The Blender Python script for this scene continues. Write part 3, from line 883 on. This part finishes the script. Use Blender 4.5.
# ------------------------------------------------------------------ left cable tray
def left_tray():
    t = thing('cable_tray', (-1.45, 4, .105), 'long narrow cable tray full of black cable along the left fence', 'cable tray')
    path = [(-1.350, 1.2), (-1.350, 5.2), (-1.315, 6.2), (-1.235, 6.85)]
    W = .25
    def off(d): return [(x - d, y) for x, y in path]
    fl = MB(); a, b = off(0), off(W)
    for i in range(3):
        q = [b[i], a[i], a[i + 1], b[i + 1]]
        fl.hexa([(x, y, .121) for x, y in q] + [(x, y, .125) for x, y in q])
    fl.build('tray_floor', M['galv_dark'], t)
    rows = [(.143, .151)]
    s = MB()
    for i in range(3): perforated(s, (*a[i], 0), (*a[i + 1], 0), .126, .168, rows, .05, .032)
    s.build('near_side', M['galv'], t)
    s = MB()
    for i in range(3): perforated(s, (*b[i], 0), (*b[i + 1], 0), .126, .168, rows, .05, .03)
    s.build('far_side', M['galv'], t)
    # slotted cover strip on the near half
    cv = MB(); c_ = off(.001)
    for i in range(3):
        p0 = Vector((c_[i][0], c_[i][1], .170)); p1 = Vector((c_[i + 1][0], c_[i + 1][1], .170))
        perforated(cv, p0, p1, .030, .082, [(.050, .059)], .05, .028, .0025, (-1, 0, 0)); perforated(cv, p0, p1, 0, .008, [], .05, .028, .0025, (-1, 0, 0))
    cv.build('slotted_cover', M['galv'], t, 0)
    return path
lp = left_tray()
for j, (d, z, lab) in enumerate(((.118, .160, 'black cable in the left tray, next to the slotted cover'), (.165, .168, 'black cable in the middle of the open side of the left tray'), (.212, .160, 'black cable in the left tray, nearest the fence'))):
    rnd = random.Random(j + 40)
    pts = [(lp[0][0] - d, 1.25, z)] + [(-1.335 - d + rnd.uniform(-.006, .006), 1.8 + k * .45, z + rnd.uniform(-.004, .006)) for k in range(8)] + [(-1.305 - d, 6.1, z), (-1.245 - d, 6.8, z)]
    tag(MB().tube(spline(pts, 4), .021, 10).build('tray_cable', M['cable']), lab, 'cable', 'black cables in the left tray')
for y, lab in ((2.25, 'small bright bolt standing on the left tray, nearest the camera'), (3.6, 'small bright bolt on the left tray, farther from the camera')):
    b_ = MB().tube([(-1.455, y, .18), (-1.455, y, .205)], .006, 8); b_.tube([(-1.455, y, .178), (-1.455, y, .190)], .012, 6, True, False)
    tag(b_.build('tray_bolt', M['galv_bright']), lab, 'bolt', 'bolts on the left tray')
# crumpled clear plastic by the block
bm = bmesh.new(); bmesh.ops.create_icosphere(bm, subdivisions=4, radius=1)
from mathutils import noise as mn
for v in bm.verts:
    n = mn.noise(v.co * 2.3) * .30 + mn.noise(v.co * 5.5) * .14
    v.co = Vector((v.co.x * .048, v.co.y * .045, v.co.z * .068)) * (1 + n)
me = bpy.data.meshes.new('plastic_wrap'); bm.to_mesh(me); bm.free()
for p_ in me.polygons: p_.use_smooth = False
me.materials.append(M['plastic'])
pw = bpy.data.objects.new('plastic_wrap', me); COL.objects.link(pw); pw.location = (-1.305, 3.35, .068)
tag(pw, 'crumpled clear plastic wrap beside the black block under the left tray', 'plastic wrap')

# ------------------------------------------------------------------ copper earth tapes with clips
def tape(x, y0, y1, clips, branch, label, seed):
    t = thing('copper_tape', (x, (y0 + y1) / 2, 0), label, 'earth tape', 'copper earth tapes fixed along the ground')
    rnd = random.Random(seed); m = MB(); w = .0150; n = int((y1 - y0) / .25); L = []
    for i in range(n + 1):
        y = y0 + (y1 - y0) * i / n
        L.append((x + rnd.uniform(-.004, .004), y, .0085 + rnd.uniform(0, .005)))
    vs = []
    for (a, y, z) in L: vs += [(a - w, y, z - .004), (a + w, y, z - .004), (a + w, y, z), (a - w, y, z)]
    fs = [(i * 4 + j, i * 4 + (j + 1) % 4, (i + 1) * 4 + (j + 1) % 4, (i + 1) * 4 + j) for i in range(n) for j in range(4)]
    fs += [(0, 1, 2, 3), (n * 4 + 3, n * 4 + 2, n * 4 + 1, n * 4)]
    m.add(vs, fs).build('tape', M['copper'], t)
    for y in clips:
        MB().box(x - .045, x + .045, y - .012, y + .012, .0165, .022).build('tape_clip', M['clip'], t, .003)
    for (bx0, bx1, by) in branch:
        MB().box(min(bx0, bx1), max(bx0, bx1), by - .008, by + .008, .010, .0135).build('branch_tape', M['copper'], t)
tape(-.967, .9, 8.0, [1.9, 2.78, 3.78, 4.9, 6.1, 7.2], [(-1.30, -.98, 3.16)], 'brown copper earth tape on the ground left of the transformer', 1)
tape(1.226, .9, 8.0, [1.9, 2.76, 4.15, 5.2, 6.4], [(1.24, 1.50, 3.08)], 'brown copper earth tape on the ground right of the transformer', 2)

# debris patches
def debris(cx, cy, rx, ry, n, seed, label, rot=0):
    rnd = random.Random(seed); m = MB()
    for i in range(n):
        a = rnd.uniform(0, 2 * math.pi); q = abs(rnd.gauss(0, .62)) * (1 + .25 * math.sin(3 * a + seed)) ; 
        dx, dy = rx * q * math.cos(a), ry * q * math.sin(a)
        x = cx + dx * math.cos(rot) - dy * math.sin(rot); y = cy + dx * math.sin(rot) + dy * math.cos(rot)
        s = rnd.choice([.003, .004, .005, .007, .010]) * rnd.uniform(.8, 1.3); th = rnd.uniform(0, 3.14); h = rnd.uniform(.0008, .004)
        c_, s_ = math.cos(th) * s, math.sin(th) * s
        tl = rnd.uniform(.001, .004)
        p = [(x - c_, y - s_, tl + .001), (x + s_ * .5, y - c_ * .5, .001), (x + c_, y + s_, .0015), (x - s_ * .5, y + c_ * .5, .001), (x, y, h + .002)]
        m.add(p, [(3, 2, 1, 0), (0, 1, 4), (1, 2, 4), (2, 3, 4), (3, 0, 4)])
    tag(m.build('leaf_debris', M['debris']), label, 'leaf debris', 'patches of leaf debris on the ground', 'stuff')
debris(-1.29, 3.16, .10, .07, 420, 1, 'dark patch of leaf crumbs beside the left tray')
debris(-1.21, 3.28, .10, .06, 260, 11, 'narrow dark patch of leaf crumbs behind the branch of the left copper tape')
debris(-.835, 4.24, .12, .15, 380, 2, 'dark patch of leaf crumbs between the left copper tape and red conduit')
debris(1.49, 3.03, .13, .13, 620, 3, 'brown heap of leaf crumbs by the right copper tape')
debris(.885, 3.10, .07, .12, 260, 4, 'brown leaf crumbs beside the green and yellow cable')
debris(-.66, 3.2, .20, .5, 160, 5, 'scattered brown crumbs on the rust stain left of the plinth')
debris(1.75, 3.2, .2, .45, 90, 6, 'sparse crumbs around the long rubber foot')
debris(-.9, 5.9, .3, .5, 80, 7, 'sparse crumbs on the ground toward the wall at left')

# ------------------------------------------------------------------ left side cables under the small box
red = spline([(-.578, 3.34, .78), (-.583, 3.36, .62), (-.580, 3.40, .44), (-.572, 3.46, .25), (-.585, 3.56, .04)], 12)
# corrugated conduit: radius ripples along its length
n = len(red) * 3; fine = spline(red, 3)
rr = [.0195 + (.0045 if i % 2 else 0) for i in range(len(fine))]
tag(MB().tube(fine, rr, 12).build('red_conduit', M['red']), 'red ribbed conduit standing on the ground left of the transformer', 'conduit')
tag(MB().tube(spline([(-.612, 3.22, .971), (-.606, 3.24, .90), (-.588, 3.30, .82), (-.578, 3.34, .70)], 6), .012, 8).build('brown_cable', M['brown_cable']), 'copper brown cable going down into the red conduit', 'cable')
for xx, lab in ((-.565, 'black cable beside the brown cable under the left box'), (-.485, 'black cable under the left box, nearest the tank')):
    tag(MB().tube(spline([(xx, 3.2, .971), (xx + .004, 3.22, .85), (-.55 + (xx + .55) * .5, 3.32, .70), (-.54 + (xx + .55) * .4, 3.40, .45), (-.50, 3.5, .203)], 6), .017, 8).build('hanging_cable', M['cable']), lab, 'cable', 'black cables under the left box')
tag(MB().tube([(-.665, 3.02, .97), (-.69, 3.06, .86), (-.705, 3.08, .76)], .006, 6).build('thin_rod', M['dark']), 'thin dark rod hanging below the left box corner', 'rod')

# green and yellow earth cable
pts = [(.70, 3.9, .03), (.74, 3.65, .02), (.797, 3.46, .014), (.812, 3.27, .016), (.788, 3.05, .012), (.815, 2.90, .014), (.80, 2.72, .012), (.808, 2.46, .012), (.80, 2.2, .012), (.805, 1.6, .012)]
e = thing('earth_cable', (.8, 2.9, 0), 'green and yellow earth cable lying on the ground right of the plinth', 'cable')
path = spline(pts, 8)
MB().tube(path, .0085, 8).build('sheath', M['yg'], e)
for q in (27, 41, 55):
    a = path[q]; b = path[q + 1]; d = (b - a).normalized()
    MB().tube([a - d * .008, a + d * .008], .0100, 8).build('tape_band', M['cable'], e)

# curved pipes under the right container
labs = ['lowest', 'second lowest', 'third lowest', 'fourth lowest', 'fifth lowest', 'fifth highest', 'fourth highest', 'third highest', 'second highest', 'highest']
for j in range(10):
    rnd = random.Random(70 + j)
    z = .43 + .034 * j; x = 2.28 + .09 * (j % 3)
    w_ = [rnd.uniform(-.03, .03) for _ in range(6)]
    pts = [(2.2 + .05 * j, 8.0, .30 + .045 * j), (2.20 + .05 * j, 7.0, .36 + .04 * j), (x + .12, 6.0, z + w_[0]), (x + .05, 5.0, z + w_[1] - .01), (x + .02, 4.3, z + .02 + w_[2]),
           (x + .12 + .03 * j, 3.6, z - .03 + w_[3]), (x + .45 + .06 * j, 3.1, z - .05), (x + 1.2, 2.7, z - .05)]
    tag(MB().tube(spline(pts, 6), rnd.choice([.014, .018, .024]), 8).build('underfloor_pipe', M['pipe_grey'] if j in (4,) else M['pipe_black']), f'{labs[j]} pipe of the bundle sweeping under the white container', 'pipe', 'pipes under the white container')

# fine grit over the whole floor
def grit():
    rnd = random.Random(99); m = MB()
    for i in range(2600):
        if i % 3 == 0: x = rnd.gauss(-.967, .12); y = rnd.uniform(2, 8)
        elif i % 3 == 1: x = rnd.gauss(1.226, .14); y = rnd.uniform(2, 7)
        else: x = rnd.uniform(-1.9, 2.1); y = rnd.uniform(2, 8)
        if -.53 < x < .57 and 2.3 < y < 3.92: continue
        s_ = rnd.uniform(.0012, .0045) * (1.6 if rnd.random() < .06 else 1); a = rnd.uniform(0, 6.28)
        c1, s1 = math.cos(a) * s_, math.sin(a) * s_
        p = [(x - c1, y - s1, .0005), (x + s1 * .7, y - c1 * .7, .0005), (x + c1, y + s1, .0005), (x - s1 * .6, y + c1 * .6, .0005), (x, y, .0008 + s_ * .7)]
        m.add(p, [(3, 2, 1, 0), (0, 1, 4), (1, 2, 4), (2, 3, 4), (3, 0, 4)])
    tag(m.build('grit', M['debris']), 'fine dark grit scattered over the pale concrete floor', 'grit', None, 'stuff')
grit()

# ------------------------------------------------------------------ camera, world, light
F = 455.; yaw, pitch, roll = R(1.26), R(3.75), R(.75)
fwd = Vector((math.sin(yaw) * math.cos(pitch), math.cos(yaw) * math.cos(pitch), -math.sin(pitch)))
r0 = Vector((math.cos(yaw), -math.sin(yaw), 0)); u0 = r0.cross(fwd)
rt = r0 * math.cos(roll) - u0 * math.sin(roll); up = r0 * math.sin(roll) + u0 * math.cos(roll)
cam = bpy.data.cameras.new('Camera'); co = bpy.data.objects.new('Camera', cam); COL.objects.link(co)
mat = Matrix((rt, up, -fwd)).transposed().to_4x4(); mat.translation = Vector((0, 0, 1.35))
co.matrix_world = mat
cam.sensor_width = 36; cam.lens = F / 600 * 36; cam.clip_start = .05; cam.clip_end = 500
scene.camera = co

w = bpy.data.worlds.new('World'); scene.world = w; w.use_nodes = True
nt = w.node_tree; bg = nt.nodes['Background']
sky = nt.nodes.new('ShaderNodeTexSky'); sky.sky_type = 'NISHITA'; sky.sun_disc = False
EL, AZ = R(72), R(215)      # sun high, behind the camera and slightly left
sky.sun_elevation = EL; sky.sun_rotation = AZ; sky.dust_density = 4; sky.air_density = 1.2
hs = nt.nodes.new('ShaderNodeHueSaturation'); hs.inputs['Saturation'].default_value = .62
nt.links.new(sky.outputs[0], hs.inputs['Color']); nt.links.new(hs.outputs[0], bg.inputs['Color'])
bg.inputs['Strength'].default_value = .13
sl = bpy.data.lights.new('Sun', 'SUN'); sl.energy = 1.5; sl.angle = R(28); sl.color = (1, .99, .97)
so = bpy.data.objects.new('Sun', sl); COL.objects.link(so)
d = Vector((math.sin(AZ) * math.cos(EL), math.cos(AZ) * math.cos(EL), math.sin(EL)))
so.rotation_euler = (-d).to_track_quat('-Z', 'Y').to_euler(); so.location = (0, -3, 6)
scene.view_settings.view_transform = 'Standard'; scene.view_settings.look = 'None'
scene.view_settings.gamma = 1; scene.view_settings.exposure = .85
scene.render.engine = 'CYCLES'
____
TASK DESCRIPTION: Find the lines above that include the string "from" and copy them.

THE ANSWER:
The Blender Python script for this scene continues. Write part 3, from line 883 on. This part finishes the script. Use Blender 4.5.
for y, lab in ((2.25, 'small bright bolt standing on the left tray, nearest the camera'), (3.6, 'small bright bolt on the left tray, farther from the camera')):
from mathutils import noise as mn